Foderam a comédia dos enganos… e agora?
Caso 1
Não consigo precisar quanto tempo passou desde que a questão dos “descontos no supermercado” levantou uma onda de protestos junto da comunidade enófila digna de uma novela mexicana. Foi inclusivamente motivo de várias crónicas jornalísticas, nenhuma delas elogiosa, nas quais se criticava e se explicava de que forma se perpetra o suposto “logro”.

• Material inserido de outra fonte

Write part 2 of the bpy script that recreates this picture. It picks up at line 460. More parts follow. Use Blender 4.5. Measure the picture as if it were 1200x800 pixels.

Basicamente, ao que tudo indica, um vinho de um valor baixo é colocado inicialmente à venda por um preço muito superior ao real. Pouco tempo depois este vinho entra numa promoção demolidora (50, 60, 70... 80%) que trará o preço para valores próximos do valor real. O consumidor acaba por comprar o vinho ao valor justo, mas convencido de que fez um grande negócio.
Imaginem um vinho que valha 5€ e é posto à venda a 15€ durante umas semanas (não sei ao certo quanto tempo se costuma dar), findo esse tempo o vinho aparece com um desconto de 67% e custa... 5€.
Para que a coisa seja perfeita, são criadas marcas especificamente para este efeito. Marcas sem histórico e logo, sem possibilidade dos preços serem comparados.
Os enófilos acharam, e bem, que isto é uma estratégia indigna e imoral, que explora sobretudo os instintos mais básicos da forma como o consumidor faz as suas escolhas. São os porcos dos grandes poderes do sistema a manipularem, mais uma vez, a pobre mente dos inocentes consumidores.
Alguma coisa neste processo me parece imoral? Sim.
É legal? Totalmente.
Caso 2
Há dias a net quase veio abaixo com a genial ideia que um suposto artista teve de ir comprar umas garrafas de um vinho a uma adega, vinho esse que os responsáveis da adega não se coíbem de afirmar que têm no mercado, 3€ julgo eu, meteu-lhe um rótulo mal enjorcado, impossível de ser legal e fazendo uso das velhinhas piadas de xixi e coco. Com isto, o vinho passou a valer 15€.
A comunidade enófila foi ao rubro com a ideia. Senti no ar o cheiro dos múltiplos orgasmos e rizadas de aprovação à "genialidade" e ousadia da ação... "Que se foda 2020"?... foda-se... demais... que génio do caralho... mesmo.
Que quantidade extra de neurónios é necessária para tamanho rasgo criativo? Não faço ideia... os meus não chegam sequer para o compreender como tal!
Os jornalistas e jornaleiros foram atrás, escreveram-se artigos em todo o lado a laurear a ideia e a ousadia de explorar os instintos mais básicos da forma como o consumidor faz as suas escolhas. Nem sequer se deram ao trabalho de perguntar se seria legal, contentaram-se com o mais pobre, em brasileiro "é legal...".
Alguma coisa neste processo me parece imoral? Sim.
É legal? Não tem como!
Embora pareçam diferentes, estes casos tocam-se, sobretudo no facto de ambos exploram os instintos mais básicos da forma como o consumidor faz as suas escolhas. Quem opta pelo segundo acaba ainda por beber um vinho pior do que pagou, algo que costuma ser caro aos enófilos... quase sempre.
O caso de estudo de que tantos falam, a existir, está precisamente aqui. No caso 1, esse é o argumento condenável. No caso 2 é precisamente o argumento louvável.
Diria até que os enófilos se mostram mais sensíveis a quem (exploram os instintos mais básicos da forma como o consumidor faz as suas escolhas) do que ao quê.
Acresce ainda o facto de, se nada for feito, se ter aberto um precedente gravíssimo no que toca à rotulagem de vinhos para comercialização. Se passa a valer tudo... é a anarquia. Perdemos todos, acho eu!
Lendo um dos artigos que esta palermice mereceu, salta-me a declaração de um dos responsáveis da adega que vendeu o vinho:
“Esta irreverência pode ser algo muito positivo para a região de Lisboa, que precisa muito de ser catapultada”.
Não pá! Isto não tem nada de irreverente, isto quanto muito seria subversivo, mas a um nível que está, a meu ver, muito longe da arte, logo... nulo de valor. Irreverência é outra coisa bem distinta. Já na capacidade de catapultar a região... bem... não vejo o "como", mas sobretudo temo o "para onde".
Comentários
Embora com algum atraso, assino por baixo a sua oportuna crónica sobre o oportunismo e a boçalidade dos fazedores e seguidores do "Que se f... 2020".
Um abraço,
Francisco Cunha
enófilo militante
Confesso que foi a comunicação social quem me deixou mais perplexo.